🤖 AI Summary
This study addresses the limited scalability of existing vector databases in high-performance computing (HPC) systems, which hinders their ability to support scientific AI workloads. Conducting large-scale evaluations of Qdrant, Milvus, and Weaviate on two production supercomputers, the authors examine representative scientific access patterns—including mixed read-write and write-then-read scenarios—and uncover a counterintuitive scaling paradox: performance degrades as core count increases. Through multi-node distributed deployments using real-world scientific datasets and multimodal embeddings, coupled with parallel performance profiling, they demonstrate that query throughput drops by up to 30.67% with additional cores, and a 16× increase in node count yields only a 5.46× performance gain. These findings reveal a fundamental mismatch between current vector database architectures and HPC system design.
📝 Abstract
Vector databases have been designed and optimized for cloud environments; however, emerging scientific AI workloads (e.g., molecular search, meteorological trajectory detection, and literature-driven hypothesis generation) demand efficient, scalable execution on HPC systems. We present a large-scale evaluation of three state-of-the-art vector databases -- Qdrant, Milvus, and Weaviate -- on two production supercomputers, scaling to 256 distributed workers across 64 compute nodes.
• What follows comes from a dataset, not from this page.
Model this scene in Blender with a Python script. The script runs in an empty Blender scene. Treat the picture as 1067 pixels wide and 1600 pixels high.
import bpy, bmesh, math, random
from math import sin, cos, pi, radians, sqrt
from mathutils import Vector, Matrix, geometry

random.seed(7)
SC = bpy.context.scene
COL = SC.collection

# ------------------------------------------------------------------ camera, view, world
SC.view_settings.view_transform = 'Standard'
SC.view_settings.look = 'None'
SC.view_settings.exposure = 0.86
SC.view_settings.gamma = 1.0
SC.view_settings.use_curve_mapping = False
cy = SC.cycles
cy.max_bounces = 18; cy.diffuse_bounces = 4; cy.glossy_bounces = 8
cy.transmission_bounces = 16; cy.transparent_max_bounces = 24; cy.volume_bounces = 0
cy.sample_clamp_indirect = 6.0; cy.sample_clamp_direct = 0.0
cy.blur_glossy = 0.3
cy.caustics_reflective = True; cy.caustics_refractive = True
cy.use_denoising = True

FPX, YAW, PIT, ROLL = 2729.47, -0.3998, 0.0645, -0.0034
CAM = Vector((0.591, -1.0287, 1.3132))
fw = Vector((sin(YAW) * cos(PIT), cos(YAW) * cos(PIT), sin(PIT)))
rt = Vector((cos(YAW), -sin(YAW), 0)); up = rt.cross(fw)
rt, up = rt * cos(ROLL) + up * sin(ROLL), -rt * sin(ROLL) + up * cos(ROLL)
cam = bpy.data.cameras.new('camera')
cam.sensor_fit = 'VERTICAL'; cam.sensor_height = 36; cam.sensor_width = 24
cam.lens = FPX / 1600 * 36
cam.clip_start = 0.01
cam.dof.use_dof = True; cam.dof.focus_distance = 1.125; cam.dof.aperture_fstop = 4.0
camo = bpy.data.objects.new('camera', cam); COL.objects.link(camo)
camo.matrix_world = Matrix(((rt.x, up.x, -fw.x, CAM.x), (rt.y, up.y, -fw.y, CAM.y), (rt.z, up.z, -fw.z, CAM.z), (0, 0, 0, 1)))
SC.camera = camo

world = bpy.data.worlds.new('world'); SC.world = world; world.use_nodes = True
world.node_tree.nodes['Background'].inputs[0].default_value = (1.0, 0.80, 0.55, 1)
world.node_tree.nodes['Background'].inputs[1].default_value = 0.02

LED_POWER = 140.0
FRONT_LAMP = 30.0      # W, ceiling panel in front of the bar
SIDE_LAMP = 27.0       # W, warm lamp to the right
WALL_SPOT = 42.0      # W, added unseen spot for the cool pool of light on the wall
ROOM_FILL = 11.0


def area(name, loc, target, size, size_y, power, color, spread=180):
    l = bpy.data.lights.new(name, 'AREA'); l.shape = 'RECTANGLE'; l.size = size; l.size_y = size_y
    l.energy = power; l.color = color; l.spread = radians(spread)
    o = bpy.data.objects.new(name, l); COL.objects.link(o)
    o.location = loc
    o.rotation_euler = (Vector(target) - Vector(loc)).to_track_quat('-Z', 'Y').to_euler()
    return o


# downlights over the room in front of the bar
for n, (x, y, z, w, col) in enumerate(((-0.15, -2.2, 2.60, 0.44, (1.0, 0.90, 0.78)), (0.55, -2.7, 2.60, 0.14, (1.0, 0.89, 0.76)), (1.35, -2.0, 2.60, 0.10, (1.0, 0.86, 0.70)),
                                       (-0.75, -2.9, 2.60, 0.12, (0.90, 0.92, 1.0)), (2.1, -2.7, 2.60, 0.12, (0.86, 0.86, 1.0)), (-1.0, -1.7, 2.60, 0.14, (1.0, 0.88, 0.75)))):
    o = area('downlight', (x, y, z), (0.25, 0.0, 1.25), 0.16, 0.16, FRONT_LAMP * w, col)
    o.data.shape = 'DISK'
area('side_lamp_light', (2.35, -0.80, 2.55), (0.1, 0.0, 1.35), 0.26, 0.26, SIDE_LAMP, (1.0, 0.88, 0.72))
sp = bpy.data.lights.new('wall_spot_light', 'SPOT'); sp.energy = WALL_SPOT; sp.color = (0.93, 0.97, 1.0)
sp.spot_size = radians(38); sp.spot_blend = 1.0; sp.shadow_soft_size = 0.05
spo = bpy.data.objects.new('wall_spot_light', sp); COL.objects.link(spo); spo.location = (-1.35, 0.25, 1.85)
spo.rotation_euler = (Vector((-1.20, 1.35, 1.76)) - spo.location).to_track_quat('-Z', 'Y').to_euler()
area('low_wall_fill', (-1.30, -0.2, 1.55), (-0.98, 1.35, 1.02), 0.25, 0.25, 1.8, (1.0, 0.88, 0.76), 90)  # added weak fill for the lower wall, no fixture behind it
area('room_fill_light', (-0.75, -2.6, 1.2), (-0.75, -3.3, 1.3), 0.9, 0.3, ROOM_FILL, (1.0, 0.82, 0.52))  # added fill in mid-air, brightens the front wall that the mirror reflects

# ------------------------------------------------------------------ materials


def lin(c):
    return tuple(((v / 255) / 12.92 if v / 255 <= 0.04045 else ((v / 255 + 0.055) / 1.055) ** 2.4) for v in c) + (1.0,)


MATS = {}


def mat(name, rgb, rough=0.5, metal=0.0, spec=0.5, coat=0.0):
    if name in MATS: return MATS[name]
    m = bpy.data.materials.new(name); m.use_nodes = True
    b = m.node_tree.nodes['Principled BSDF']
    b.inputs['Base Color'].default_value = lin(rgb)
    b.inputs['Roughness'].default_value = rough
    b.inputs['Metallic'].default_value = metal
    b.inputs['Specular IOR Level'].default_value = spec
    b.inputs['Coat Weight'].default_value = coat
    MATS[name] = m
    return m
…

We evaluate representative workload patterns -- mixed read/write and write-then-read -- using popular benchmarks, multimodal embeddings, and a novel real-world scientific dataset. Our results reveal that workload characteristics can limit latency reduction, additional cores can reduce query throughput by up to 30.67%, and scaling from 16 to 256 workers (16x) only yields a 5.46x improvement. This scaling paradox exposes the fundamental mismatch between cloud-oriented designs and HPC systems, highlighting the need for new, HPC-aware vector database designs.